Agricultural producer prices expected to soften further
Industrial producer prices dropped by 1.2% year-on-year in October and shed 0.1% month-on-month, in line with market expectations. Agricultural producer prices added 3.2% YoY in October, rising by 3.0% MoM. Construction work prices were 3.2% higher YoY and gained 0.1% MoM. Annual dynamics in service prices for businesses slowed to 4.3% in October, while service prices increased by 0.3% from the previous month.

The noticeable deceleration in agricultural producer prices is an unusual development. Prices of crop production recorded a pronounced annual decline of 2.5% in October, despite a strong monthly gain of 8.6% (similar gains observed in the previous two years). Overall, crop yields have been strong this year, yet prices for certain products, such as potatoes, are plummeting across Europe.
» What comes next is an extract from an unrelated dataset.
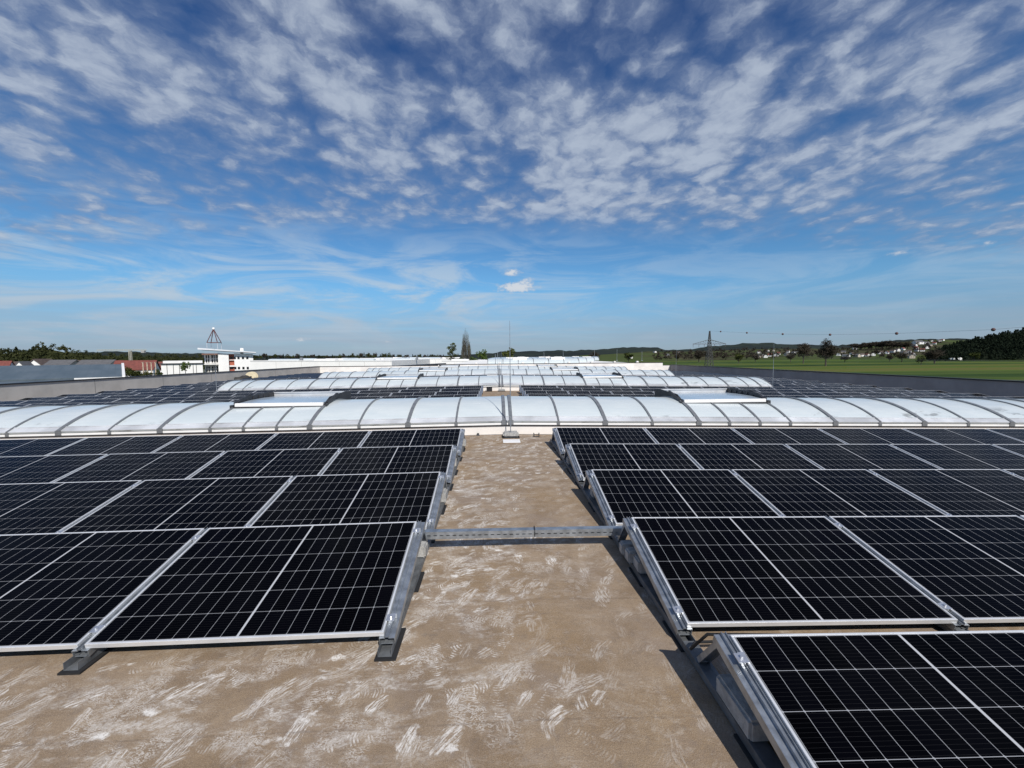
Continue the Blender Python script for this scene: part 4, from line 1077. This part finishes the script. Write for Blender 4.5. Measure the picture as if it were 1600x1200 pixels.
# ---- left: metal roofed hall behind the parapet
METALROOF = None
def standing_seam():
    M, t, b = mat('blue grey standing seam roof')
    tcn = t.new('ShaderNodeTexCoord'); P = tcn.outputs['Object']; X, Y, Z = t.sep(P)
    s_ = t.m('FRACT', t.div(X, 0.6)); seam = t.lt(s_, 0.06); n = t.noise(t.map(P, sc=(1, 0.3, 1)), 0.7, 5, 0.6)
    c = t.mix(t.sm(n, 0.3, 0.7), (0.085, 0.115, 0.135), (0.125, 0.155, 0.175)); c = t.mix(t.mul(seam, 0.4), c, (0.06, 0.075, 0.09))
    t.put(b.inputs['Base Color'], c); b.inputs['Roughness'].default_value = 0.55; b.inputs['Metallic'].default_value = 0.2
    return M
SS = standing_seam()
E1 = at(191, 590, 50)
phi = math.atan2(-E1.x, E1.y)                    # the hall stands square to the line of its right gable
o = thing('metal_roof_hall', 'low hall with a wide blue grey metal roof and white eave behind the left parapet', 'hall', (E1.x, E1.y, GROUND), (0, 0, phi))
YR = E1.y + 14 * math.cos(phi)
zE = E1.z - GROUND; zR = at(191, 570.3, YR).z - GROUND
xsp = -(math.hypot(E1.x, E1.y) * math.tan(math.atan2(-at(115, 590, 50).x, 50) - phi))
mb = MB(); mb.quad((0, 0, zE), (0, 14, zR), (-60, 14, zR), (-60, 0, zE)); mb.quad((0, 28, zE - 0.5), (0, 14.001, zR), (-60, 14.001, zR), (-60, 28, zE - 0.5))
rf = mb.build('roof', SS, o); sm_ = rf.modifiers.new('thickness', 'SOLIDIFY'); sm_.thickness = 0.12
sl_ = (zR - zE) / 14
mb = MB(); mb.quad((xsp, -0.01, zE - 0.01), (-60, -0.01, zE - 0.01), (-60, -7, zE - 7 * sl_), (xsp, -7, zE - 7 * sl_))
rf = mb.build('lower_roof', SS, o); sm_ = rf.modifiers.new('thickness', 'SOLIDIFY'); sm_.thickness = 0.12
mb = MB(); mb.box(xsp + .05, 0.2, -0.35, -0.02, zE - 0.42, zE + 0.10); mb.build('eave_gutter', WHITEP, o)
mb = MB(); mb.bar((0.14, -0.2, zE + 0.02), (0.14, 14, zR + 0.02), 0.26, 0.5); mb.build('verge', WHITEP, o)
mb = MB(); mb.box(-59, -0.3, 0.3, 27.5, 0, zE - 0.65); mb.build('wall', HWALL, o)

class Facing:
    """local frame of a facade that stands square to the line of sight through photo column px at distance Y"""
    def __init__(f, px, Y):
        p = at(px, 560, Y); f.o = Vector((p.x, Y, GROUND)); f.az = math.atan2(p.x, Y); f.d = math.hypot(p.x, Y); f.rot = (0, 0, -f.az)
    def x(f, px):
        d = ray_dir(px, 560); return f.d * math.tan(math.atan2(d.x, d.y) - f.az)
    def z(f, py, px):
        x = f.x(px); Y = f.o.y + x * math.sin(-f.az); return at(px, py, Y).z - GROUND
# ---- left: white modern office block with slanted roof
FO = Facing(395.5, 130.0)
oz = lambda py, px=350: FO.z(py, px)
xo = lambda px: FO.x(px)
x_l, x_g, x_m1, x_m2, x_r = xo(317), xo(341), xo(357.5), xo(366), xo(395.5)
f_ = lambda x: x
o = thing('office_block', 'white modern office block with slanted flat roof and glazed left bay beyond the left parapet', 'building', FO.o, FO.rot)
WIN = simple('dark window glass', (0.015, 0.018, 0.022), 0.1, 0, 0.1, 1, 0.5)
REDP = simple('rust red cladding', (0.36, 0.10, 0.055), 0.7, 0, 0.15, 0.6)
htL, htR = oz(549.0, 317), oz(552.5, 395)
hm = oz(551, 342); h2_ = oz(551.5, 366)
mb = MB(); mb.prism([(f_(x_g), 0), (f_(x_m1), 0), (f_(x_m1), hm - 0.35), (f_(x_g), hm - 0.05)], 'y', -1.0, 12); mb.prism([(f_(x_m2), 0), (f_(x_r), 0), (f_(x_r), htR - 0.1), (f_(x_m2), h2_ - 0.1)], 'y', -0.5, 12)
mb.box(f_(x_l) + 0.3, f_(x_g), 0.6, 12, 0, hm - 0.2); mb.build('wall', HWALL, o)
mb = MB(); mb.box(f_(x_m1), f_(x_m2), 0.2, 11, 0, hm - 0.4); mb.build('red_panel', REDP, o)
mb = MB(); mb.prism([(f_(x_l) - 0.9, htL + 0.5), (f_(x_r) + 0.8, htR + 0.15), (f_(x_r) + 0.8, htR + 0.45), (f_(x_l) - 0.9, htL + 0.95)], 'y', -2.2, 13); mb.build('roof', simple('light grey roof edge', (0.62, 0.64, 0.66), 0.6, 0, 0.05, 1), o)
mb = MB(); mb.box(f_(x_l) - 0.1, f_(x_g), -1.6, 0.6, hm - 0.6, hm - 0.25); mb.build('soffit', simple('brown soffit', (0.17, 0.08, 0.055), 0.7), o)
mb = MB(); cx = f_(xo(378)); mb.box(cx - 0.4, cx + 0.4, 4, 4.8, htR, htR + 1.7); mb.build('chimney', HWALL, o)
def win(x0, x1, z0, z1, y, nx=1, nz=1, frame=True):
    w_ = MB(); w_.box(x0, x1, y - 0.06, y, z0, z1); q = w_.build('window', WIN, o)
    if frame:
        fr = MB(); tk = 0.14
        for i in range(nx + 1):
            xx = x0 + (x1 - x0) * i / nx; fr.box(xx - tk / 2, xx + tk / 2, y - 0.16, y - 0.062, z0 - tk / 2, z1 + tk / 2)
        for i in range(nz + 1):
            zz_ = z0 + (z1 - z0) * i / nz; fr.box(x0 - tk / 2, x1 + tk / 2, y - 0.19, y - 0.162, zz_ - tk / 2, zz_ + tk / 2)
        fr.build('frame', HWALL, q)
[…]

Annual price growth of animal production decelerated for the first time since March, yet remained strong at 17.3% in October, supported by another monthly gain.
That said, lower feedstock prices resulting from good harvests, subdued global energy prices that will put a lid on fertiliser prices, and a strong koruna will likely somewhat dampen pricing in agriculture in the future.

Overall, muted industry pricing, slowing service price growth for businesses, weakening agricultural price trends, soft global energy costs, and a strong koruna pose downside risks to domestic consumer prices. However, if these pressures coincide with sustained robust household demand in the coming quarters, the impact on headline inflation should be limited. Our forecast expects inflation to remain close to target over the next year, averaging 2.1%.
If, however, the consumer pulls back – perhaps due to a higher unemployment rate – or if industry is unable to properly lift off, or there are unpleasant economic developments abroad, inflation could slip below the target over the next year.